§ **DATASET CONTENT**
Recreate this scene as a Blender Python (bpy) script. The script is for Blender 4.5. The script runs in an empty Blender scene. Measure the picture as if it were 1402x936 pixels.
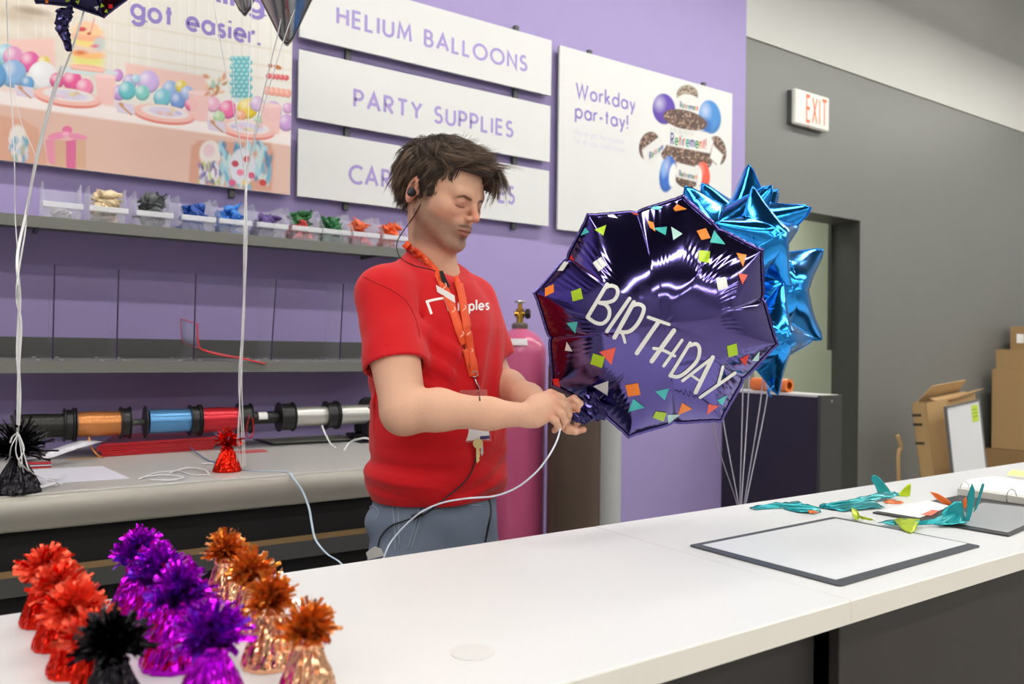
import bpy, math, random
import numpy as np
from mathutils import Vector, Matrix
from mathutils.bvhtree import BVHTree
rnd = random.Random(7)
# ------------------------------------------------------------------ camera
SC = bpy.context.scene
COL = SC.collection
HC, FPX = 1.30, 1106.55
YAW, PITCH, ROLL = math.radians(34.37), math.radians(0.466), math.radians(0.785)
_r = Vector((math.cos(YAW), -math.sin(YAW), 0)); _f = Vector((math.sin(YAW), math.cos(YAW), 0)); _u = Vector((0, 0, 1))
_f2 = _f*math.cos(PITCH)+_u*math.sin(PITCH); _u2 = -_f*math.sin(PITCH)+_u*math.cos(PITCH)
CR = _r*math.cos(ROLL)+_u2*math.sin(ROLL); CU = -_r*math.sin(ROLL)+_u2*math.cos(ROLL); CF = _f2
cam = bpy.data.cameras.new('camera'); cam.sensor_width = 36; cam.lens = FPX*36/1402; cam.clip_start = 0.02
camo = bpy.data.objects.new('camera', cam); COL.objects.link(camo); SC.camera = camo
camo.matrix_world = Matrix(((CR.x, CU.x, -CF.x, 0), (CR.y, CU.y, -CF.y, 0), (CR.z, CU.z, -CF.z, HC), (0, 0, 0, 1)))
cam.dof.use_dof = True; cam.dof.focus_distance = 1.66; cam.dof.aperture_fstop = 4.8
# ------------------------------------------------------------------ world, light, exposure
SC.view_settings.view_transform = 'Standard'; SC.view_settings.look = 'None'
SC.view_settings.gamma = 1.0; SC.view_settings.exposure = 0.52; SC.view_settings.use_curve_mapping = False
world = bpy.data.worlds.new('world'); SC.world = world; world.use_nodes = True
world.node_tree.nodes['Background'].inputs[0].default_value = (0.9, 0.95, 1, 1)
world.node_tree.nodes['Background'].inputs[1].default_value = 0.3
SC.cycles.max_bounces = 8; SC.cycles.diffuse_bounces = 4; SC.cycles.transparent_max_bounces = 16
LAMP_E = 22.0
def area(name, loc, sx, sy, e, rot=(0, 0, 0), col=(1, .985, .96)):
    l = bpy.data.lights.new(name, 'AREA'); l.shape = 'RECTANGLE'; l.size = sx; l.size_y = sy; l.energy = e; l.color = col
    o = bpy.data.objects.new(name, l); COL.objects.link(o); o.location = loc; o.rotation_euler = rot; return o

# pixel of the 1402x936 frame -> point on a plane of the room (the depth comes from the plane)
O = Vector((0, 0, HC))
def ray(x, y): return CR*((x-701)/FPX)-CU*((y-468)/FPX)+CF
def onZ(x, y, z): d = ray(x, y); return O+d*((z-HC)/d.z)
def onY(x, y, Y): d = ray(x, y); return O+d*(Y/d.y)
def onX(x, y, X): d = ray(x, y); return O+d*(X/d.x)
def onD(x, y, D): return O+ray(x, y)*D

# ------------------------------------------------------------------ materials
def s2l(c): return tuple(((v/255)/12.92 if v/255 <= .04045 else ((v/255+.055)/1.055)**2.4) for v in c)
MATS = {}
def mat(name, rgb, rough=.5, metal=0., bump=0., bscale=60., var=0., vscale=8., **kw):
    """principled material; rgb in 0..255 sRGB; procedural noise gives grain and fine relief"""
    if name in MATS: return MATS[name]
    m = bpy.data.materials.new(name); m.use_nodes = True; nt = m.node_tree; b = nt.nodes['Principled BSDF']
    c = (*s2l(rgb), 1); b.inputs['Base Color'].default_value = c
    b.inputs['Roughness'].default_value = rough; b.inputs['Metallic'].default_value = metal
    for k, v in kw.items():
        b.inputs[{'ior': 'IOR', 'trans': 'Transmission Weight', 'alpha': 'Alpha', 'spec': 'Specular IOR Level', 'coat': 'Coat Weight', 'sss': 'Subsurface Weight', 'estr': 'Emission Strength', 'sheen': 'Sheen Weight', 'aniso': 'Anisotropic'}[k]].default_value = v
    if 'estr' in kw: b.inputs['Emission Color'].default_value = c
    tc = nt.nodes.new('ShaderNodeTexCoord')
    if bump:
        n = nt.nodes.new('ShaderNodeTexNoise'); n.inputs['Scale'].default_value = bscale; n.inputs['Detail'].default_value = 4
        nt.links.new(tc.outputs['Object'], n.inputs['Vector'])
        bp = nt.nodes.new('ShaderNodeBump'); bp.inputs['Strength'].default_value = bump; bp.inputs['Distance'].default_value = .002
        nt.links.new(n.outputs['Fac'], bp.inputs['Height']); nt.links.new(bp.outputs['Normal'], b.inputs['Normal'])
    if var:
        n = nt.nodes.new('ShaderNodeTexNoise'); n.inputs['Scale'].default_value = vscale; n.inputs['Detail'].default_value = 5
        nt.links.new(tc.outputs['Object'], n.inputs['Vector'])
        mx = nt.nodes.new('ShaderNodeMix'); mx.data_type = 'RGBA'
        mx.inputs[6].default_value = (*[v*(1-var) for v in c[:3]], 1); mx.inputs[7].default_value = (*[min(1, v*(1+var)) for v in c[:3]], 1)
        nt.links.new(n.outputs['Fac'], mx.inputs[0]); nt.links.new(mx.outputs[2], b.inputs['Base Color'])
    MATS[name] = m; return m
def vmat(name, rough=.5, spec=.5, **kw):
    """material whose colour is the printed / dyed colour stored on the mesh (attribute 'col')"""
    m = mat(name, (200, 200, 200), rough, spec=spec, **kw)
    nt = m.node_tree; a = nt.nodes.new('ShaderNodeAttribute'); a.attribute_name = 'col'
    nt.links.new(a.outputs['Color'], nt.nodes['Principled BSDF'].inputs['Base Color']); return m
def setcol(me, arr):
    at = me.color_attributes.new('col', 'FLOAT_COLOR', 'POINT')
    a = np.ones((len(me.vertices), 4), np.float32); a[:, :3] = arr; at.data.foreach_set('color', a.ravel())

# ------------------------------------------------------------------ objects
def link(name, me, parent=None):
    o = bpy.data.objects.new(name, me); COL.objects.link(o)
    if parent: o.parent = parent
    return o
def tag(o, label=None, cat=None, group=None, kind=None):
    if label: o['label'] = label
    if cat: o['category'] = cat
    if group: o['group'] = group
    if kind: o['kind'] = kind
    return o
def thing(name, label, cat, loc=(0, 0, 0), group=None, rotz=0.):
    o = bpy.data.objects.new(name, None); COL.objects.link(o); o.location = loc; o.rotation_euler = (0, 0, rotz); o.empty_display_size = .05
    return tag(o, label, cat, group)
def dup(root, loc=None, rotz=None, label=None, group=None):
    def cp(o, par):
        c = o.copy(); COL.objects.link(c); c.parent = par
        for ch in list(o.children): cp(ch, c)
        return c
    r = cp(root, None)
    if loc is not None: r.location = loc
    if rotz is not None: r.rotation_euler = (0, 0, rotz)
    if label: r['label'] = label
    if group: r['group'] = group
    return r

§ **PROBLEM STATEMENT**
Copy exactly the lines running from the beginning of the listing through the line that has "o = bpy.data.objects.new(name, l);". Drop the pictures.

§ **TASK RESPONSE**
Recreate this scene as a Blender Python (bpy) script. The script is for Blender 4.5. The script runs in an empty Blender scene. Measure the picture as if it were 1402x936 pixels.
import bpy, math, random
import numpy as np
from mathutils import Vector, Matrix
from mathutils.bvhtree import BVHTree
rnd = random.Random(7)
# ------------------------------------------------------------------ camera
SC = bpy.context.scene
COL = SC.collection
HC, FPX = 1.30, 1106.55
YAW, PITCH, ROLL = math.radians(34.37), math.radians(0.466), math.radians(0.785)
_r = Vector((math.cos(YAW), -math.sin(YAW), 0)); _f = Vector((math.sin(YAW), math.cos(YAW), 0)); _u = Vector((0, 0, 1))
_f2 = _f*math.cos(PITCH)+_u*math.sin(PITCH); _u2 = -_f*math.sin(PITCH)+_u*math.cos(PITCH)
CR = _r*math.cos(ROLL)+_u2*math.sin(ROLL); CU = -_r*math.sin(ROLL)+_u2*math.cos(ROLL); CF = _f2
cam = bpy.data.cameras.new('camera'); cam.sensor_width = 36; cam.lens = FPX*36/1402; cam.clip_start = 0.02
camo = bpy.data.objects.new('camera', cam); COL.objects.link(camo); SC.camera = camo
camo.matrix_world = Matrix(((CR.x, CU.x, -CF.x, 0), (CR.y, CU.y, -CF.y, 0), (CR.z, CU.z, -CF.z, HC), (0, 0, 0, 1)))
cam.dof.use_dof = True; cam.dof.focus_distance = 1.66; cam.dof.aperture_fstop = 4.8
# ------------------------------------------------------------------ world, light, exposure
SC.view_settings.view_transform = 'Standard'; SC.view_settings.look = 'None'
SC.view_settings.gamma = 1.0; SC.view_settings.exposure = 0.52; SC.view_settings.use_curve_mapping = False
world = bpy.data.worlds.new('world'); SC.world = world; world.use_nodes = True
world.node_tree.nodes['Background'].inputs[0].default_value = (0.9, 0.95, 1, 1)
world.node_tree.nodes['Background'].inputs[1].default_value = 0.3
SC.cycles.max_bounces = 8; SC.cycles.diffuse_bounces = 4; SC.cycles.transparent_max_bounces = 16
LAMP_E = 22.0
def area(name, loc, sx, sy, e, rot=(0, 0, 0), col=(1, .985, .96)):
    l = bpy.data.lights.new(name, 'AREA'); l.shape = 'RECTANGLE'; l.size = sx; l.size_y = sy; l.energy = e; l.color = col
    o = bpy.data.objects.new(name, l); COL.objects.link(o); o.location = loc; o.rotation_euler = rot; return o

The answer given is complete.